> **WHAT TO WORK ON**
Hand back each line, unchanged, from the top down to the line where "return to_mesh(ob, 'body_frame')" sits.
++++ GIVEN INFORMATION ++++
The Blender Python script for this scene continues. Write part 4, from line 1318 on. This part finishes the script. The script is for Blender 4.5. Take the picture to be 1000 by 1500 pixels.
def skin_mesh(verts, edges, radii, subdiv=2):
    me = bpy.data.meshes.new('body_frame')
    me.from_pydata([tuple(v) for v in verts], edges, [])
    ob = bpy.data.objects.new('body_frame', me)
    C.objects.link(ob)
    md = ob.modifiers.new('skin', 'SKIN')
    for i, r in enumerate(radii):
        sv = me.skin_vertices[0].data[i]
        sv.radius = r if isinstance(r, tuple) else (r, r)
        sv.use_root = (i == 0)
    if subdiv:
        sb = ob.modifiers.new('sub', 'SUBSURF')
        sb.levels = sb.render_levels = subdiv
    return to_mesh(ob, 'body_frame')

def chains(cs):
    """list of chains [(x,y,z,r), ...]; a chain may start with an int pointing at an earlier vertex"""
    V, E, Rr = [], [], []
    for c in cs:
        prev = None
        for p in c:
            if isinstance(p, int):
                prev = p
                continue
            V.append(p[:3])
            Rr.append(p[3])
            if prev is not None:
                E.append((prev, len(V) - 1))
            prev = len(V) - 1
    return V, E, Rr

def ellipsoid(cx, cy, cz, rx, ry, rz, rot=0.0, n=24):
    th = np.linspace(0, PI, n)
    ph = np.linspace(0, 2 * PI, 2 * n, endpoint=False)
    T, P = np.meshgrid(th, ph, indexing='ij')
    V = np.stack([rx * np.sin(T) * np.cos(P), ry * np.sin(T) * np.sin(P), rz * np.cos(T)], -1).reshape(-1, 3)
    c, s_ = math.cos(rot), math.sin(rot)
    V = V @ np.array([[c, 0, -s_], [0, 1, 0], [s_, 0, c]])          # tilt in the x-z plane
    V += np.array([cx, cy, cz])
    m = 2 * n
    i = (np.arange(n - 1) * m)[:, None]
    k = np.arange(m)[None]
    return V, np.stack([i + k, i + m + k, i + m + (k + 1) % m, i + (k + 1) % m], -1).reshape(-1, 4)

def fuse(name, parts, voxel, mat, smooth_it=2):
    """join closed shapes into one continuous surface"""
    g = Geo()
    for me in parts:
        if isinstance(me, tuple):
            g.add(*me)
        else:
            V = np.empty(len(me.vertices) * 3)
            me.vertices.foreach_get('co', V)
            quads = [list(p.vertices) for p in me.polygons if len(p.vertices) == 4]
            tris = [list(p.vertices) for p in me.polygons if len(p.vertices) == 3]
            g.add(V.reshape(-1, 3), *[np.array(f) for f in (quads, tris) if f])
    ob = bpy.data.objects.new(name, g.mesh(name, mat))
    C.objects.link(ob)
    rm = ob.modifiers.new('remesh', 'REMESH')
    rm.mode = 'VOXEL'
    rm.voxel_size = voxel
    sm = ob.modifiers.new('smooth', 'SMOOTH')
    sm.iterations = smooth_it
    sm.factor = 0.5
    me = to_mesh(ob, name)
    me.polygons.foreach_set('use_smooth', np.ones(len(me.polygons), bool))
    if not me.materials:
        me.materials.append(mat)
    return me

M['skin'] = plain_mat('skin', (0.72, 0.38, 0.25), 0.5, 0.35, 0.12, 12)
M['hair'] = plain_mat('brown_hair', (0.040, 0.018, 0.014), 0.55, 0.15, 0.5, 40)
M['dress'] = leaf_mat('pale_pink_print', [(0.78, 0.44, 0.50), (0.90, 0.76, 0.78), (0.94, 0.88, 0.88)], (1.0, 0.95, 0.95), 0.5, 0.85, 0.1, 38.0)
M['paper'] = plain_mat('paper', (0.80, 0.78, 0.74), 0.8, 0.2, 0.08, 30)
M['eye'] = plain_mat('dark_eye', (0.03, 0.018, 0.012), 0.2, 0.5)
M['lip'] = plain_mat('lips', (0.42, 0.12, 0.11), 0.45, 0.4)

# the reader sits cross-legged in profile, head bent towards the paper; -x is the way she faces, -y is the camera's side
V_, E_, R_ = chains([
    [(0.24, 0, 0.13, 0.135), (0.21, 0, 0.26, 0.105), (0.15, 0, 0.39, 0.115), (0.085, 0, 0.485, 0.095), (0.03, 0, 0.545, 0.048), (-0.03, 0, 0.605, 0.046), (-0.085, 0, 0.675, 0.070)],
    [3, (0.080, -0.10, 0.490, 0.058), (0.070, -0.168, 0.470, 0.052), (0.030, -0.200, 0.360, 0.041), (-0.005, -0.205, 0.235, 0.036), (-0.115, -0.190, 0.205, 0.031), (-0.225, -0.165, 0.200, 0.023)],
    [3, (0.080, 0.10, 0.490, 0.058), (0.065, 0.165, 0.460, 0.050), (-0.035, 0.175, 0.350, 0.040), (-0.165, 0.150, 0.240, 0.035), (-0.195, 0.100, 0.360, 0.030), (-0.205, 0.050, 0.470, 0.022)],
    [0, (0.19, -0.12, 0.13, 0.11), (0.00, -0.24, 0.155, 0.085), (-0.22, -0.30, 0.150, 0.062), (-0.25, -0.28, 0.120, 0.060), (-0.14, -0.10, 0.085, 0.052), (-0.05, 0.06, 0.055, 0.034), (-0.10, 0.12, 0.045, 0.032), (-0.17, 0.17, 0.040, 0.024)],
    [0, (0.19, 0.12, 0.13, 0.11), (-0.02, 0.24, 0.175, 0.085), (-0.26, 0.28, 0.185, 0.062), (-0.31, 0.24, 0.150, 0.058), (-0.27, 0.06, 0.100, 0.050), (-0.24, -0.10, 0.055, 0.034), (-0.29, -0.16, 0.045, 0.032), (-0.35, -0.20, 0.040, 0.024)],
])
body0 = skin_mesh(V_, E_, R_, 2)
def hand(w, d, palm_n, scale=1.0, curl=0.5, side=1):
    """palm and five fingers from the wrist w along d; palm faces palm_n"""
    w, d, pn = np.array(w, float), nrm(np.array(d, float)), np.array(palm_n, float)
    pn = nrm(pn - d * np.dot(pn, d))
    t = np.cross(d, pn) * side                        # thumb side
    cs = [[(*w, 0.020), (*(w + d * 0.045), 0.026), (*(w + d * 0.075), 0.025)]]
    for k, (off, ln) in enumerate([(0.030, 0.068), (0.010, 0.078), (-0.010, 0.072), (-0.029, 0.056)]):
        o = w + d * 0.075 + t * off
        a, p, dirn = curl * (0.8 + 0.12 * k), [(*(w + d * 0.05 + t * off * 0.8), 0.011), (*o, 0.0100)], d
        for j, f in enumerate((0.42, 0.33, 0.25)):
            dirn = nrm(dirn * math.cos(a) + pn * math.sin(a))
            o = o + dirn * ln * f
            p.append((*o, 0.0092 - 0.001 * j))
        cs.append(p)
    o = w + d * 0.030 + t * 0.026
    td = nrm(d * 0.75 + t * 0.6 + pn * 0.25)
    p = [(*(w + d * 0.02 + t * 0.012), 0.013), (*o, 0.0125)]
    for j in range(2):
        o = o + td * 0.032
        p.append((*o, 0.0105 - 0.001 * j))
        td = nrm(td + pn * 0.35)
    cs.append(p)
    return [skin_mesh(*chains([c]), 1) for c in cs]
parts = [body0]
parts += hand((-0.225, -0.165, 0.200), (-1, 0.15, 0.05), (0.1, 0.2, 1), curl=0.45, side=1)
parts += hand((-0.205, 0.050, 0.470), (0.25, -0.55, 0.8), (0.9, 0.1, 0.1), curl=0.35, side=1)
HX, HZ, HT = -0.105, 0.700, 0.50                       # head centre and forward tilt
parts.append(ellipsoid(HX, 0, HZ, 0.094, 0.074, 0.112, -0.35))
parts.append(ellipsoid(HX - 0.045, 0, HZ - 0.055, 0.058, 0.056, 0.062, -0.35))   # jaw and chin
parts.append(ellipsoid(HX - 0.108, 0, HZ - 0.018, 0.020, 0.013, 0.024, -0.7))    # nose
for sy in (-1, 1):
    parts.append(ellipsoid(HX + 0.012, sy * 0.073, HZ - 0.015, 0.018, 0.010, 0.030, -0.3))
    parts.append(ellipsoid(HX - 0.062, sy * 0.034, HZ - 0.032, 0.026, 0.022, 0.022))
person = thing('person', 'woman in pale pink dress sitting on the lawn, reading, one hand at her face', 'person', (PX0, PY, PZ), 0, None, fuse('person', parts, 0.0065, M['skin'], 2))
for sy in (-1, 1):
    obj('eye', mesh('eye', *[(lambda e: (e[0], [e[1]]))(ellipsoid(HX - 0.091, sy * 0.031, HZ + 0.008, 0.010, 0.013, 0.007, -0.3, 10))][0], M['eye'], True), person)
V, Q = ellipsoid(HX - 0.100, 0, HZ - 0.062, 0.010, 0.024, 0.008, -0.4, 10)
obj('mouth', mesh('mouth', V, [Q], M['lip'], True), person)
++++
> **FULL ANSWER**
The Blender Python script for this scene continues. Write part 4, from line 1318 on. This part finishes the script. The script is for Blender 4.5. Take the picture to be 1000 by 1500 pixels.
def skin_mesh(verts, edges, radii, subdiv=2):
    me = bpy.data.meshes.new('body_frame')
    me.from_pydata([tuple(v) for v in verts], edges, [])
    ob = bpy.data.objects.new('body_frame', me)
    C.objects.link(ob)
    md = ob.modifiers.new('skin', 'SKIN')
    for i, r in enumerate(radii):
        sv = me.skin_vertices[0].data[i]
        sv.radius = r if isinstance(r, tuple) else (r, r)
        sv.use_root = (i == 0)
    if subdiv:
        sb = ob.modifiers.new('sub', 'SUBSURF')
        sb.levels = sb.render_levels = subdiv
    return to_mesh(ob, 'body_frame')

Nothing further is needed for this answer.